Paul Hodgkins was the second person to plead guilty in what has been called an insurrection by supporters of president Donald Trump that shut down the Congress and stunned the country.

Second Suspect, Who Took Selfie During US Capitol Attack, Pleads Guilty

Several dozen, though, are charged with conspiracy and armed attack on law enforcement officials.

Washington:

A man who joined the January 6 attack on the US Capitol and carried a large red Trump flag onto the floor of the Senate pleaded guilty Wednesday to a charge of obstructing an official proceeding, as the Justice Department begins chipping away at some 450 cases related to the uprising.

Paul Hodgkins, 38, was the second person to plead guilty in what has been called an insurrection by supporters of president Donald Trump that shut down the Congress and stunned the country.

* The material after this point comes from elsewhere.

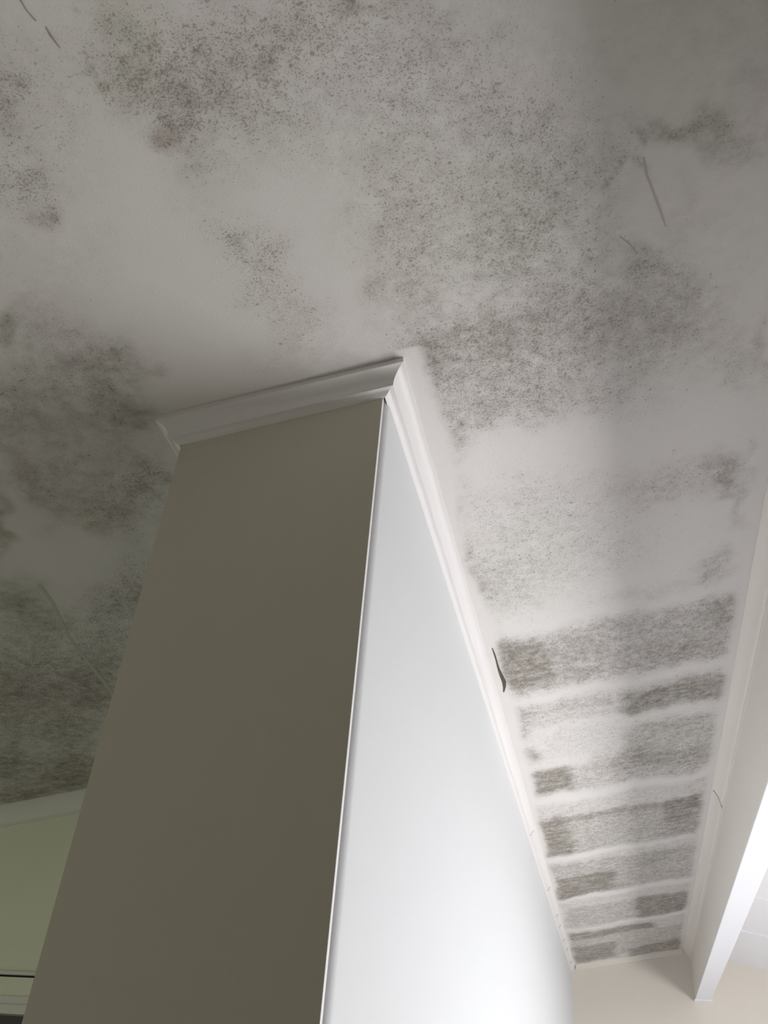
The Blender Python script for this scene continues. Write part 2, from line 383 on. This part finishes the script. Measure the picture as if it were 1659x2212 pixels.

The native of Tampa, Florida travelled alone to Washington on the day that President Joe Biden's election victory over Trump was to be certified by Congress.

Encouraged by statements from Trump, he and several hundred others stormed the Capitol and broke inside, injuring scores of police officers.

Wearing a "Trump 2020" T-shirt and waving a flag with the same slogan, he took selfies on the Senate floor along with several others.

But he was not accused of assault or similar charges levied against many of those who took part.

Hodgkins's crime brings up to 20 years in prison, but the court said based on his lack of a criminal record and other factors he could receive between 15 and 21 months in prison.

With more than 450 people charged in the Capitol assault, the Justice Department is reportedly seeking plea deals to clear out many cases. Most are facing relatively minor charges of disorderly conduct and illegally entering a federal building.

Several dozen, though, are charged with conspiracy and armed attack on law enforcement officials.

The Justice Department is reportedly still considering whether to charge some, especially those affiliated with armed, violent groups like the Proud Boys, with sedition.